* [What you should do]: Copy out each line containing "pixels" from the entries below.

☆ ☆ ☆ ☆ ☆

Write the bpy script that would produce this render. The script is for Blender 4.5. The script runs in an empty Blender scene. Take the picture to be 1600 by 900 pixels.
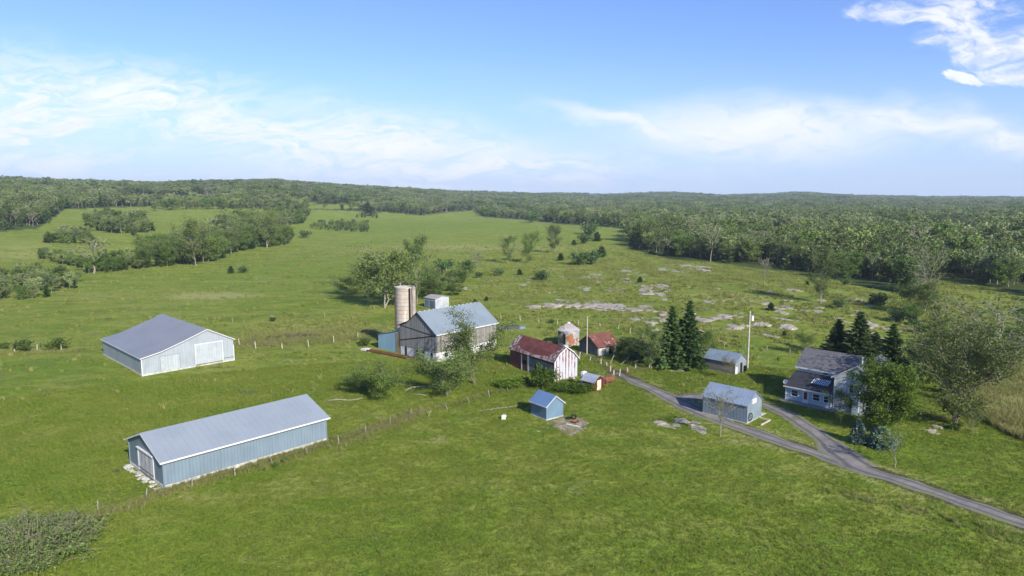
import bpy, math, random
import numpy as np
R = math.radians
sc = bpy.context.scene
# ---------------------------------------------------------------- camera, sky, sun, exposure
F = 1067.0; PITCH = math.atan((450-307)/F); CH = 36.0
cd = bpy.data.cameras.new('camera'); cam = bpy.data.objects.new('camera', cd); sc.collection.objects.link(cam)
cd.sensor_width = 36; cd.lens = F/1600*36; cd.clip_end = 40000; cd.clip_start = .5
cam.location = (0, 0, CH); cam.rotation_euler = (math.pi/2-PITCH, 0, 0); sc.camera = cam
SUN_EL, SUN_AZ = 31.0, 148.0          # azimuth clockwise from +Y
sl = bpy.data.lights.new('sun', 'SUN'); so = bpy.data.objects.new('sun', sl); sc.collection.objects.link(so)
sl.energy = 4.5; sl.angle = R(0.5); sl.color = (1, .925, .79)
so.rotation_euler = (R(90-SUN_EL), 0, R(180-SUN_AZ))
sc.view_settings.view_transform = 'Standard'; sc.view_settings.look = 'None'
sc.view_settings.exposure = 0.75; sc.view_settings.gamma = 1
sc.cycles.max_bounces = 5; sc.cycles.diffuse_bounces = 2; sc.cycles.glossy_bounces = 2; sc.cycles.transmission_bounces = 3
sc.cycles.volume_bounces = 0; sc.cycles.transparent_max_bounces = 4

class NT:
    """small helper to wire nodes"""
    def __init__(s, nt): s.nt = nt; s.n = nt.nodes; s.l = nt.links
    def node(s, t, **kw):
        n = s.n.new(t)
        for k, v in kw.items(): setattr(n, k, v)
        return n
    def put(s, sock, v):
        if hasattr(v, 'is_linked'): s.l.new(v, sock)
        elif v is not None:
            if isinstance(v, (tuple, list)) and len(v) == 3 and len(sock.default_value) == 4: v = (*v, 1)
            sock.default_value = v
    def m(s, op, a, b=None, c=None, clamp=False):
        n = s.node('ShaderNodeMath', operation=op, use_clamp=clamp)
        s.put(n.inputs[0], a)
        if b is not None: s.put(n.inputs[1], b)
        if c is not None: s.put(n.inputs[2], c)
        return n.outputs[0]
    def mix(s, f, a, b, t='MIX'):
        n = s.node('ShaderNodeMix', data_type='RGBA', blend_type=t)
        s.put(n.inputs[0], f); s.put(n.inputs[6], a); s.put(n.inputs[7], b)
        return n.outputs[2]
    def step(s, v, a, b, x=0., y=1.):
        n = s.node('ShaderNodeMapRange', interpolation_type='SMOOTHSTEP')
        s.put(n.inputs[0], v); s.put(n.inputs[1], a); s.put(n.inputs[2], b); s.put(n.inputs[3], x); s.put(n.inputs[4], y)
        return n.outputs[0]
    def noise(s, vec, scale, detail=3, rough=.55, dist=0., sc3=None):
        if sc3:
            mp = s.node('ShaderNodeMapping'); s.put(mp.inputs['Vector'], vec); mp.inputs['Scale'].default_value = sc3; vec = mp.outputs[0]
        n = s.node('ShaderNodeTexNoise'); s.put(n.inputs['Vector'], vec)
        n.inputs['Scale'].default_value = scale; n.inputs['Detail'].default_value = detail
        n.inputs['Roughness'].default_value = rough; n.inputs['Distortion'].default_value = dist
        return n.outputs[0]
    def xyz(s, vec):
        n = s.node('ShaderNodeSeparateXYZ'); s.put(n.inputs[0], vec); return n.outputs
    def comb(s, x, y, z):
        n = s.node('ShaderNodeCombineXYZ'); s.put(n.inputs[0], x); s.put(n.inputs[1], y); s.put(n.inputs[2], z); return n.outputs[0]
    def bump(s, h, strength=.5, dist=.1):
        n = s.node('ShaderNodeBump'); s.put(n.inputs['Height'], h); n.inputs['Strength'].default_value = strength
        n.inputs['Distance'].default_value = dist; return n.outputs[0]
    def attr(s, name):
        return s.node('ShaderNodeAttribute', attribute_name=name).outputs['Fac']

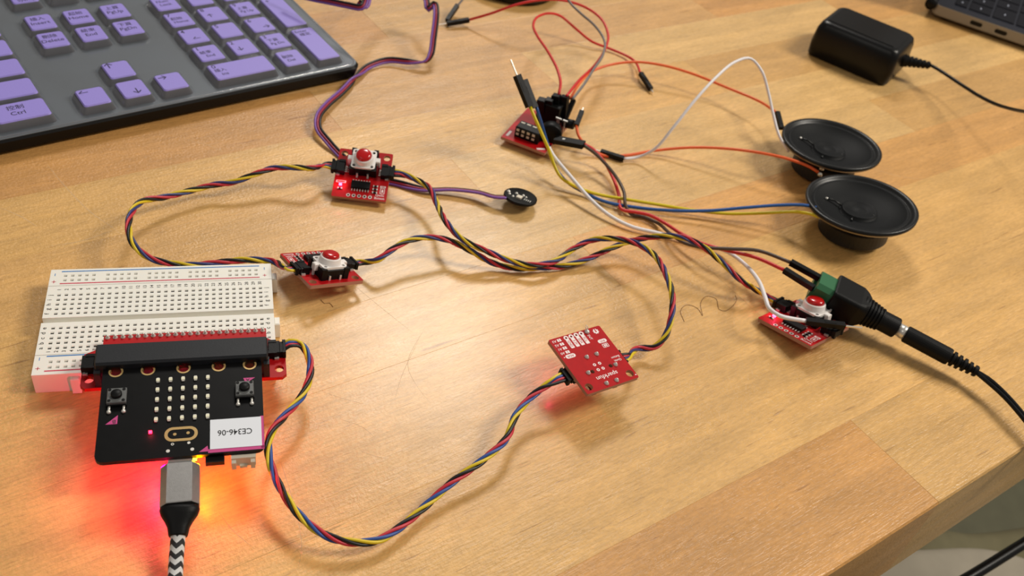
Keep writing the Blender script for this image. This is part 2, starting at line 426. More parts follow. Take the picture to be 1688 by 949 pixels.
# pale scratches worn into the varnish
def ribbon(pix, wd, name, matname, z=.03, parent=table):
    pts = spline([P(a, b, z) for a, b in pix], 3); mb = MB().use(matname); vs = []
    inv = Matrix.Rotation(-TA, 3, 'Z')
    for i, p in enumerate(pts):
        t = (pts[min(i+1, len(pts)-1)]-pts[max(i-1, 0)]).normalized(); n = V(-t.y, t.x, 0)
        k = wd/2*math.sin(math.pi*min(1, max(.08, i/(len(pts)-1)*.9+.05)))
        vs += [inv @ (p-n*k), inv @ (p+n*k)]
    mb.add(vs, [(2*i, 2*i+2, 2*i+3, 2*i+1) for i in range(len(pts)-1)])
    return mb.build(name, parent)
for pix, wd in [(((78, 272), (110, 310), (150, 350), (190, 378), (205, 392)), .55), (((0, 342), (35, 357), (62, 374)), .55), (((80, 405), (130, 398), (190, 378)), .5),
                (((463, 762), (480, 815), (494, 870), (497, 905), (492, 935)), .35), (((592, 742), (620, 752), (640, 756)), .3), (((560, 690), (600, 705), (618, 722)), .25),
                (((200, 372), (240, 350), (260, 335)), .4), (((660, 290), (700, 300), (722, 318), (718, 350)), .3), (((300, 228), (345, 240), (370, 252)), .3),
                (((560, 450), (620, 500), (680, 548)), .25), (((690, 560), (662, 620), (650, 660)), .22), (((700, 540), (672, 600), (690, 640), (708, 662)), .22),
                (((1430, 275), (1480, 290), (1530, 296)), .35), (((1450, 300), (1500, 312)), .3), (((520, 640), (560, 655), (610, 668)), .22), (((360, 842), (380, 870), (420, 905)), .2)]:
    ribbon(pix, wd, 'scratch', 'scratch')

fl = MB().use('floor'); fl.add([(-2500, -2500, -740), (3500, -2500, -740), (3500, 4500, -740), (-2500, 4500, -740)], [(0, 1, 2, 3)])
o = fl.build('floor'); o['kind'] = 'structure'

def sheet(name, label, matname, u0, u1, v0, v1, z, fold, edge):
    """rumpled fabric seen past the table edge"""
    a, b, c_, d = P(u0, v0, z), P(u1, v0, z), P(u0, v1, z), P(u1, v1, z)
    nx, ny = 60, 40; mb = MB().use(matname, True); vs = []
    for j in range(ny+1):
        for i in range(nx+1):
            s_, t = i/nx, j/ny
            t2 = t*(1-edge(s_)) + edge(s_)
            p = (a*(1-s_)+b*s_)*(1-t2)+(c_*(1-s_)+d*s_)*t2
            p = p + V(0, 0, fold(s_, t) - 26*max(0, 1-t*9)**2)
            vs.append(p)
    n = nx+1
    mb.add(vs, [(j*n+i, (j+1)*n+i, (j+1)*n+i+1, j*n+i+1) for j in range(ny) for i in range(nx)])
    o = mb.build(name); sm = o.modifiers.new('thick', 'SOLIDIFY'); sm.thickness = .002
    return tag(o, label, 'cloth')
sheet('khaki_cloth', 'dark khaki crumpled fabric hanging beyond the table edge, above the stone one', 'cloth_dark', 1380, 2100, 740, 1250, -330,
      lambda s_, t: 7*math.sin(9*s_+5*t)+4*math.sin(17*s_-8*t), lambda s_: .20+.05*math.sin(7*s_)+.10*s_)
sheet('stone_cloth', 'light stone-grey smooth fabric under the table corner, crossed by the thick black cord', 'cloth_light', 1380, 2000, 800, 1150, -270,
      lambda s_, t: 5*math.sin(6*s_+3*t), lambda s_: .24+.03*math.sin(12*s_)+.22*s_)
mb = MB().use('black_gloss', True); pts = spline([P(1400, 1060, -150), P(1500, 1006, -150), P(1596, 952, -150), P(1690, 894, -150), P(1850, 796, -150)], 6); mb.tube(pts, 3.1, 14)
tag(mb.build('mains_cable'), 'thick black glossy cord crossing below the table corner', 'cord')

# ------------------------------------------------------------------ shared electronic pieces
def jst(parent, x, y, dirx, plugged=True, zb=0.0):
    """4-pin cable socket at a board edge, mouth towards dirx"""
    mb = MB().use('black'); d = dirx
    mb.box((x, y, zb+1.5), (4.2, 6.2, 3.0), ch=.25)
    mb.box((x-d*.6, y+2.7, zb+1.5), (3.0, 1.3, 3.4)); mb.box((x-d*.6, y-2.7, zb+1.5), (3.0, 1.3, 3.4))
    s_ = mb.build('cable_socket', parent)
    mp = MB().use('solder')
    for k in range(4): mp.box((x-d*2.6, y-1.5+k, zb+.25), (1.2, .35, .4))
    for k in (-1, 1): mp.box((x+d*.9, y+k*3.5, zb+.4), (1.6, 1.0, .8))
    mp.build('contact', s_)
    if plugged:
        mb = MB().use('black'); mb.box((x+d*2.9, y, zb+1.5), (2.2, 5.6, 2.5), ch=.2)
        mb.box((x+d*3.6, y+2.7, zb+1.6), (1.2, 1.0, 3.2)); mb.box((x+d*3.6, y-2.7, zb+1.6), (1.2, 1.0, 3.2))
        mb.box((x+d*3.7, y, zb+2.9), (.9, 4.4, .5))
        mb.build('cable_plug', s_)
def big_button(parent, y=5.2):
    mb = MB().use('black'); mb.box((0, y, 2.2), (12, 12, 4.4), ch=.2)
    for sx in (-1, 1):
        for sy in (-1, 1): mb.box((sx*5.2, y+sy*5.2, 2.5), (2.2, 2.2, 5.0))
    base = mb.build('switch_base', parent)
    mb = MB().use('white_plastic')
    mb.plate(rrect(-5.6, y-5.4, 5.6, y+5.4, 1.2), [circ(sx*4.2, y+sy*4.1, .75, 10) for sx in (-1, 1) for sy in (-1, 1)], 4.4, 5.4)
    for sx in (-1, 1):
        mb.box((sx*6.5, y+.2, 3.9), (2.2, 2.6, 3.0), ch=.3); mb.box((sx*7.1, y+.2, 2.0), (.8, 1.0, 4))
    mb.use('white_plastic', True); X = Matrix.Translation(V(0, y, 0))
    mb.lathe([(4.9, 5.3), (4.6, 5.8), (4.4, 7.6), (4.15, 8.0), (3.6, 8.0), (3.6, 6.8)], 32, X, cap0=False, cap1=True)
    mb.build('button_ring', parent, 'white ring collar with dark holes at its corners')
    mb = MB().use('red_dome', True)
    mb.lathe([(3.55, 6.8), (3.55, 8.6), (3.35, 9.1), (2.6, 9.5), (1.4, 9.7), (.3, 9.75)], 32, X)
    mb.build('button_cap', parent, 'translucent red round cap')
    mp = MB().use('solder')
    for sx in (-2.5, 2.5):
        mp.box((sx, y-6.3, 1.0), (.8, .5, 2.0)); mp.box((sx, y-6.9, .3), (.9, 1.2, .5)); mp.box((sx, y+6.3, 1.0), (.8, .5, 2.0))
    mp.build('switch_pin', base)
    return base
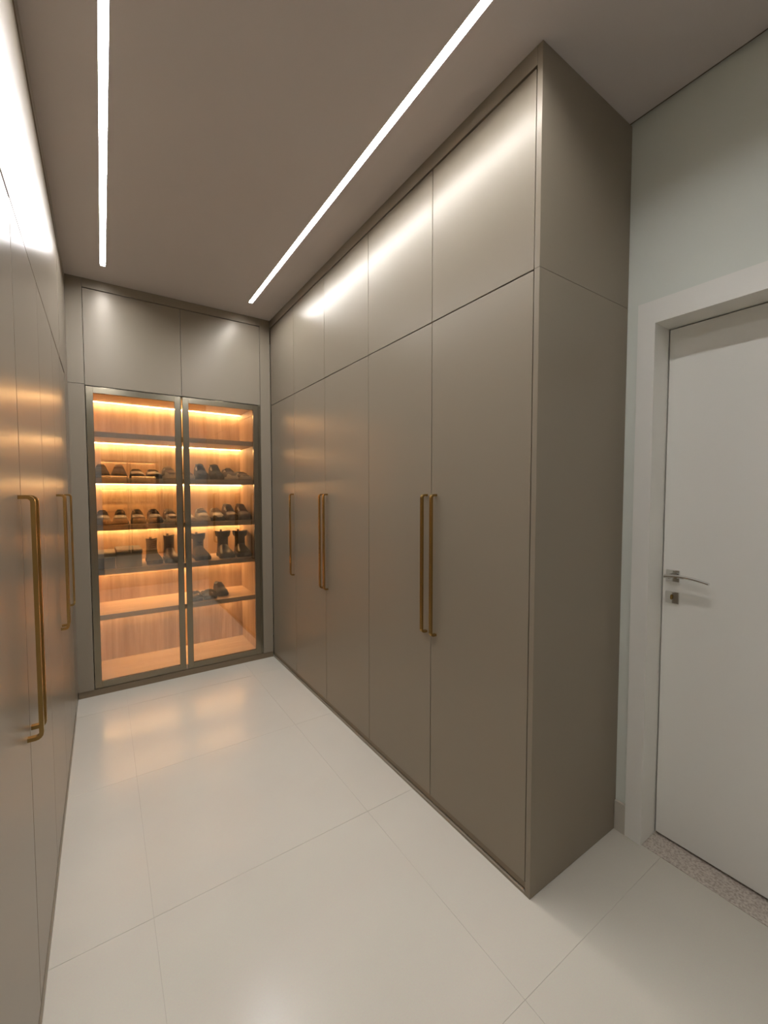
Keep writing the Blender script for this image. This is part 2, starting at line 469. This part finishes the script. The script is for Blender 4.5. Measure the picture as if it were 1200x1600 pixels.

☆ ☆ ☆ ☆ ☆

* [Finished answer]:
Write the bpy script that would produce this render. The script is for Blender 4.5. The script runs in an empty Blender scene. Take the picture to be 1600 by 900 pixels.
Keep writing the Blender script for this image. This is part 2, starting at line 426. More parts follow. Take the picture to be 1688 by 949 pixels.
Keep writing the Blender script for this image. This is part 2, starting at line 469. This part finishes the script. The script is for Blender 4.5. Measure the picture as if it were 1200x1600 pixels.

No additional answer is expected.